Scheidungsopfer Poweleit demonstriert den Kostenschock anhand einer deutschen Durchschnittsfamilie: Rund 2.500 Euro hat die deutsche Durchschnittsfamilie mit einem Kind monatlich netto zur Verfügung. Gehen davon 600 Euro für Kredittilgung und Vorsorgebeiträge ab, verbleiben gerade einmal 1.900 Euro. Die Warmmiete ist mit 700 Euro sicherlich noch konservativ geschätzt, das Auto schlägt mit 600 Euro zu Buche, so dass häufig gerade einmal 600 Euro zum Leben bleiben. Kommt jetzt die Scheidung, dann soll dieser Etat plötzlich zwei Warmmieten tragen. Geht natürlich nicht. Doch Deutschlands Familienrichter sind einfallsreich, um Absatzrekorde für ihre Produkte zu erreichen.

Sie schaffen Geld aus dem Nichts. Und das geht laut Poweleit so: Mit der Scheidung kommen gewaltige Kostenbelastungen auf den Haupternährer zu. Er muss einen Anwalt für mehrere Verfahren bezahlen, zu Gerichts- und anderen Besprechungsterminen fahren, Unterlagen kopieren und verschicken und viel telefonieren. Im Laufe der ersten beiden Trennungsjahre können so schnell 12.000 Euro zusammenkommen. Nun würde jeder gute Betriebswirt diese Summe bei der Ermittlung des mit Unterhaltsleistungen belastbaren Einkommens abziehen, denn in Höhe dieser 12.000 Euro besteht keine Leistungsfähigkeit. Nicht so die Familienrichter. Zwar hat das Bundesverfassungsgericht auch dem Unterhaltsbeklagten einen Anspruch auf anwaltliche Vertretung zugebilligt, aus Artikel 3 das Grundrecht auf Behandlung nach dem Leistungsfähigkeitsprinzip abgeleitet und aus Artikel 2 das Grundrecht auf Schutz vor unberechtigten Unterhaltslasten. Trotzdem rechnen Familienrichter anders und addieren Anwaltkosten zur Verfügungsmasse. Folge: Wer 12.000 Euro für Anwalts- und Nebenkosten aufbringen kann, bei dem sind auch 6.000 Euro Unterhalt zu holen. Trifft das Schicksal gar einen Freiberufler oder Kleinunternehmer, der das Geld nicht auf seinem Privatkonto hat und daher aus der Firmenkasse nehmen muss, so wird es noch teurer. 12.000 Euro aus der Firmenkasse nehmen zu müssen hat zur Folge, dass in Höhe von 12.000 Euro Gewinn mindernde Betriebskosten nicht vom Umsatz abgezogen werden können. Folge: Der Gewinn steigt um 12.000 Euro, der Unterhaltsanspruch um weitere 6.000 Euro.
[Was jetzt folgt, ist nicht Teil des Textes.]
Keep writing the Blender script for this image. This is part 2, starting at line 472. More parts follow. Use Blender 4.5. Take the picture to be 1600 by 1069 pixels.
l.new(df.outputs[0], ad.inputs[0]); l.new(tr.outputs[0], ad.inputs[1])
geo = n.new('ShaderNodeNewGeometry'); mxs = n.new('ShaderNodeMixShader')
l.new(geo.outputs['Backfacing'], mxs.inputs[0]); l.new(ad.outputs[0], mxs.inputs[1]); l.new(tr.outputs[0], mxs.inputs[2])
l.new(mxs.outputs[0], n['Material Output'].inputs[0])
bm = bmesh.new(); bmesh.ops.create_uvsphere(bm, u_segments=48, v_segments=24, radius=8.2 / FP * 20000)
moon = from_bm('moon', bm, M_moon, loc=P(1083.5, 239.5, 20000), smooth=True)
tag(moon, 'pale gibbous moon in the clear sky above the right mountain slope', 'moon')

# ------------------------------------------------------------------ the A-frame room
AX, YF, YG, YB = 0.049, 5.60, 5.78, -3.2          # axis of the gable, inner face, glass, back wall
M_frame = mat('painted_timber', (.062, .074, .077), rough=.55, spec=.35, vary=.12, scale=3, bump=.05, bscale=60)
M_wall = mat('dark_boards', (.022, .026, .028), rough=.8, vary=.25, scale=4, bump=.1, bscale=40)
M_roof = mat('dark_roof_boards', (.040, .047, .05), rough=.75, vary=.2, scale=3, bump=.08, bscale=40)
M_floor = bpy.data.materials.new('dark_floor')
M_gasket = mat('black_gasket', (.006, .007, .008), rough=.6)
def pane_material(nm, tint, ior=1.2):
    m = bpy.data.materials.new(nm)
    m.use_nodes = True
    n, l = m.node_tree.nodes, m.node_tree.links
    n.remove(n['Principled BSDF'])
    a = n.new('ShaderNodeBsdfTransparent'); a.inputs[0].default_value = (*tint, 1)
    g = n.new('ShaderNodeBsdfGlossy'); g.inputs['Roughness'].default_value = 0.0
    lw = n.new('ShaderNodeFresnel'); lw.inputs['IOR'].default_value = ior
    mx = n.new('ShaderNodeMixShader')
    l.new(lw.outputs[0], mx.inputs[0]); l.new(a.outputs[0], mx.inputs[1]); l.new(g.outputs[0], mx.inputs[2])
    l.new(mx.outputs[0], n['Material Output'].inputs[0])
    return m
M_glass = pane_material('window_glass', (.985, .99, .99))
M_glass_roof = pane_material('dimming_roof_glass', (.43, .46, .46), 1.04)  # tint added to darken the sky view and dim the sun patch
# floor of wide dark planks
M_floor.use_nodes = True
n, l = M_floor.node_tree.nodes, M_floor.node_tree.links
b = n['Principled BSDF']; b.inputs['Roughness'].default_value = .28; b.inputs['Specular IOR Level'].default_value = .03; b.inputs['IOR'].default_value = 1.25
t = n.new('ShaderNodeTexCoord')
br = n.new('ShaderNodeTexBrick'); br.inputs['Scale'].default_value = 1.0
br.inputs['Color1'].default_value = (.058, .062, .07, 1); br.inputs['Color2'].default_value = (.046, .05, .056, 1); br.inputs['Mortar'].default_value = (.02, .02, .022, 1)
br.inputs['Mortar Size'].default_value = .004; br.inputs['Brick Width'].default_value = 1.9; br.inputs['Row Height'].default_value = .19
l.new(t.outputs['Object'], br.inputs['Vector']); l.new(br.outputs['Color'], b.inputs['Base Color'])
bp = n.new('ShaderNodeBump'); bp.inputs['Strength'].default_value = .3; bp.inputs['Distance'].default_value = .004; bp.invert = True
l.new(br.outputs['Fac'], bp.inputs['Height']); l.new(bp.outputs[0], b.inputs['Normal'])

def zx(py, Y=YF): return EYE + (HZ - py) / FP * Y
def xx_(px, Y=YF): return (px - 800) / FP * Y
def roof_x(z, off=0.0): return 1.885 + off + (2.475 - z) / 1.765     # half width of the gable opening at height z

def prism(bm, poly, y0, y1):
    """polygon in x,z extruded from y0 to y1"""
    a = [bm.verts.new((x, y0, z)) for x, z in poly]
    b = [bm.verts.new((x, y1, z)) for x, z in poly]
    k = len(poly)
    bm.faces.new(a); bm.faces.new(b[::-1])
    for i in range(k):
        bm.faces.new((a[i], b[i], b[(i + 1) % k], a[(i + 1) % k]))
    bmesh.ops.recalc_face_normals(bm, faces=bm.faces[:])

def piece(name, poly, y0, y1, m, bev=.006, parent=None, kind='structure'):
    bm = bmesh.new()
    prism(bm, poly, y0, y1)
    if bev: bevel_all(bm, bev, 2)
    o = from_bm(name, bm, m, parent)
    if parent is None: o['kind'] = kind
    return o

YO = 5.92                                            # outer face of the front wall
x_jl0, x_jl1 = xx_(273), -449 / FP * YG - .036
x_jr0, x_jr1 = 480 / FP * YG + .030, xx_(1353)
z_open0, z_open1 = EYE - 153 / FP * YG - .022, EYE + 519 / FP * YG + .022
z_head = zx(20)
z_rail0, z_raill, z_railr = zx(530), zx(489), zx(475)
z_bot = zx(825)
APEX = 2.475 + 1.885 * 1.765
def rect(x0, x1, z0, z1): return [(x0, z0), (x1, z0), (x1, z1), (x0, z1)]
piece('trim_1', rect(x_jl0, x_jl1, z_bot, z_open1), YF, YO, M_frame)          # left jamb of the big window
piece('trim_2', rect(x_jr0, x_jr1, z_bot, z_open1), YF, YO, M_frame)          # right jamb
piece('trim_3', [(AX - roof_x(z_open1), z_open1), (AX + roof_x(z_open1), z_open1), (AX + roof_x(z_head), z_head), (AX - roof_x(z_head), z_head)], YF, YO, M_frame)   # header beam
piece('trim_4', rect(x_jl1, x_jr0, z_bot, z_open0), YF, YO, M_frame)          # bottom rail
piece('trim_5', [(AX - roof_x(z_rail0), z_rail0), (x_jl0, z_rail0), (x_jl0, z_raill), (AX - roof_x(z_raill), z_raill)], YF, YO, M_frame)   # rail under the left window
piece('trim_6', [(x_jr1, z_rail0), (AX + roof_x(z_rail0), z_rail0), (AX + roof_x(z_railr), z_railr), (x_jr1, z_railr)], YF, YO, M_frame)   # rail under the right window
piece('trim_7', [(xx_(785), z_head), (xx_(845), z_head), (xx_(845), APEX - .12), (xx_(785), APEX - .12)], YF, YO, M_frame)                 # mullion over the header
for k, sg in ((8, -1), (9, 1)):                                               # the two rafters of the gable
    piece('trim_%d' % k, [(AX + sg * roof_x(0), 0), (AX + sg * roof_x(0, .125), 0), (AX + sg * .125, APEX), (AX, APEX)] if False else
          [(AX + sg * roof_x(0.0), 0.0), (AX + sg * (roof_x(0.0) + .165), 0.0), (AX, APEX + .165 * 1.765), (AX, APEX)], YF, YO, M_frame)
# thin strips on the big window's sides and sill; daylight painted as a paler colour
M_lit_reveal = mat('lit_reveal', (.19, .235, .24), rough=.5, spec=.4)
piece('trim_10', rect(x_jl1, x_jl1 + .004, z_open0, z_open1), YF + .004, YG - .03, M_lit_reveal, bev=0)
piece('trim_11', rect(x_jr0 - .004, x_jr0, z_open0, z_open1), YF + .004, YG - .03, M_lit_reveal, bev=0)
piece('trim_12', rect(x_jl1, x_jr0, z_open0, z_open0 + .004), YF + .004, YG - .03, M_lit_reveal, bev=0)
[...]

Das gleiche betrifft auch die Kosten des Umgangs mit den Kindern. Als dritte Unterhaltsquelle bieten sich die Ausgaben für Wohnungsauflösung, Doppelmieten, Kautionen und ähnliches an. Alles in allem dürften die Unterhaltsurteile in Deutschland im schnitt pro Fall durch falsche und verfassungswidrige Behandlung von Scheidungssonderlasten um mindestens 17.500 Euro zu hoch ausfallen. Macht bei 3,6 Millionen Scheidungen in den vergangenen 20 Jahren - in 80 Prozent der Fälle soll nach einer Studie des Familienministeriums Unterhalt fließen - 2,88 Millionen Fälle, in denen wohl jeweils besagte 17.500 Euro zu viel gezahlt werden. "So ergäbe das einen Gesamtschaden von über 50 Milliarden Euro, ruinierte Betriebe und Existenzen nicht eingerechnet" sagt Volkswirt Poweleit. Zum Vergleich: Die Schäden des Terroranschlags vom 11. September 2001 in New York taxiert die Schweizer Rückversicherung mit 20,7 Milliarden Dollar.